The Salt River has always been an important part of Tempe as it provided the power for the Hayden Flour Mill when it was still in use, he said.

Because of construction of dams along the Salt River, like the Roosevelt Dam, the river no longer reaches Tempe.

“The riverbed became a dumping ground, adding ugliness on top of ugliness,” Hallman said.

Tempe Town Lake opened on Nov. 7, 1999, according to the City of Tempe’s website.

“Tempe’s future will depend on the Mill Avenue and Town Lake District becoming fully populated,” Hallman said.

Looking into the future, Sun Devil Stadium is one challenge Hallman said will have to be addressed.

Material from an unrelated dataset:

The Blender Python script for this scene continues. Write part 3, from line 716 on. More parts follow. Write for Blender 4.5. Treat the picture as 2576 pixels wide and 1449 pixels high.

“The stadium is literally crumbling and lacks a roof,” he said.

Hallman said the proposed plans for a street car to run along Mill Avenue will improve the area including Sun Devil Stadium.

Tempe resident Daniel Soulvie, 22, said that he thinks Tempe is on a good development path while he took a break from an early bike ride on Sunday near the newly completed pedestrian bridge at Tempe Town Lake.

Soulvie said he enjoys the access to the Phoenix that light rail has allowed him.

Though, the West 6th apartments look out of place in Tempe, Soulvie said.

“They really are a big eyesore,” he said.

Hallman began serving on the city council in 1998, a senior partner with Edward Jones Investments Kim Webb said in her introduction for Hallman.

Webb spoke of Hallman’s achievements as a practicing attorney and head master of the Tempe Preparatory Academy.

“As a community volunteer he has given untold hours to local charities,” Webb said.

East Valley Habitat for Humanities and Tempe Community Action Agency, two local non-profits, are two organizations that Hallman has donated his time to, she said.